Ещё на пароходе по дороге в Неаполь решил я попытаться поговорить с Горьким. Мне казалось, что я обязан предоставить возможность этому русскому человеку увидеть некоторые вещи в ином свете, чем их видят в России. Я не надеялся ни на какие практические результаты. <…> Отправился в Сорренто, нашел его виллу. После того, как передал свою карточку через прислугу-итальянку, был немедленно принят. Он сам встретил меня и пригласил в свой рабочий кабинет. Лицо его было несколько мрачно. Особого доверия ко мне оно, конечно, не выражало. Он сильно кашляет. Просит рассказывать, однако в самом начале моего рассказа меня прерывает: «знаю». Очень странно беседует, в каком-то нетерпении. И, несмотря на это, вникает в суть. Как происходил погром (августовские события)[302]
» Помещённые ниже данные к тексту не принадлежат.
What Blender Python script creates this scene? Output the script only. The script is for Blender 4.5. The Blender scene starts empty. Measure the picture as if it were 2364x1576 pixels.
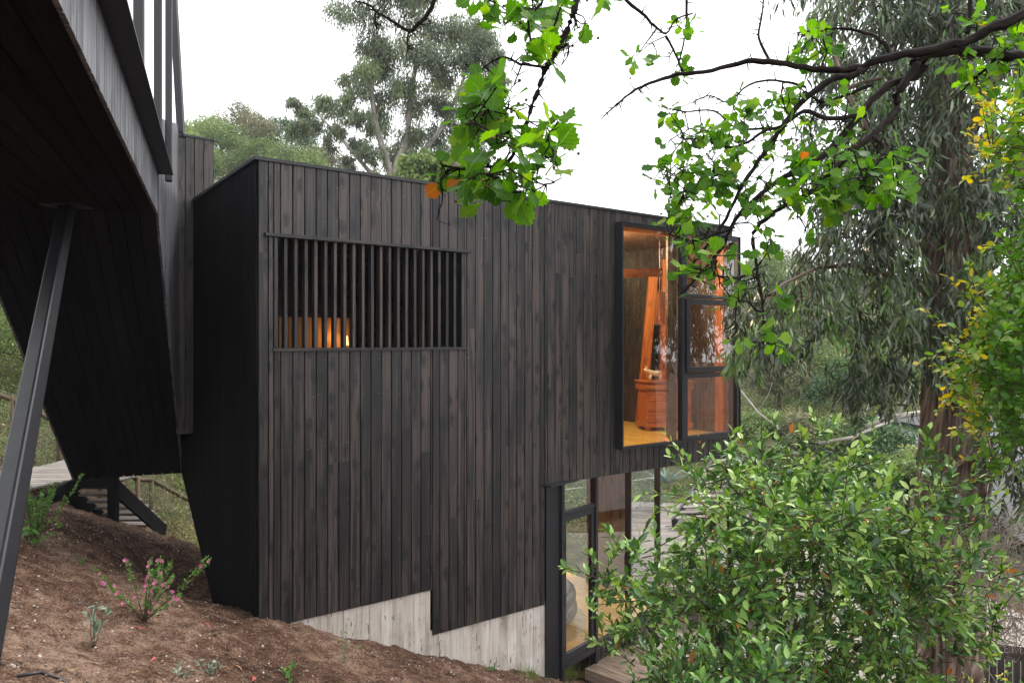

, ему известно. «Понятно, губернатор не делал этого своими руками»[303]. Ни слова не спросил про арабов. В этом смысле не подозрений, ни опасений. Говорю: «Вот, я получил письмо из нашей страны. Неудобно его публиковать по формальным причинам, но оно интересное». Он: «Знаете что, садитесь и пишите. Напечатаю». Я пытаюсь объяснить ему, что публиковать написанное мною ему будет трудно, так как в России смотрят на всё это иначе[304]. Тогда он стал сетовать на Советскую прессу, на отношение к разным событиям. «Ох, у нас пишут много глупостей». Я начинаю цитировать по памяти рассказ того советского доктора, на которого напали арабы, но когда увидели его партбилет, то заключили в объекте. Он раздражённо прервал меня: «Это же анекдот из эмигрантской прессы. А что вы знаете о том, что писали об этом в Советской прессе?» <Возражать ему видел, было бесполезно. Видел я, что он по-настоящему доброжелателен к нам, но не даст упасть и волоску с головы <советской> власти и ее представителей. И вдруг: «Знакомы ли Вы с Петром Моисеевичем (Рутенбергом)? Что он сейчас делает?» Я начинаю рассказывать, он прерывает: «Да-да, я давно, ещё в Петербурге знал, что он большой человек и сделает большие дела. Чтобы Вы о нем не рассказали, меня ничего не удивит». В его словах была даже какая-то зависть и сожаление о том, что этот человек не остался в России. Когда я ему напомнил, что писали о нас Пильняк[305] и Эренбург[306], он вскипел: «А что, разве можно запретить каждую плохую книгу? А Эренбург — это совершенный нигилист, человек, лишенный всяких корней»[307].<…> И далее: «Открою вам тайну. Антисемитизм у нас сейчас резко усилился и распространился. Против него нужно бороться. Сейчас мы готовим два сборника. Один — о деле Бейлиса. Обнаружено много поразительных вещей, таких, что мир изумится. Это — очень важная работа»[308]
. А вторая книга — об истории антисемитизма с древнейших времен[309]. Так что книга о Палестине, вашей работе там, о ваших успехах могла бы быть также очень полезна в этой борьбе.<…>
Когда я подчеркнул, прощаясь, что ещё в самом начале он был одним из тех немногих в среде русской интеллигенции, которые поняли смысл нашего движения[310]
, он дважды повторил: «Я свое отношение к вам не изменил» [АГУРСКИЙ — ШКЛОВСКАЯ. С. 498–500].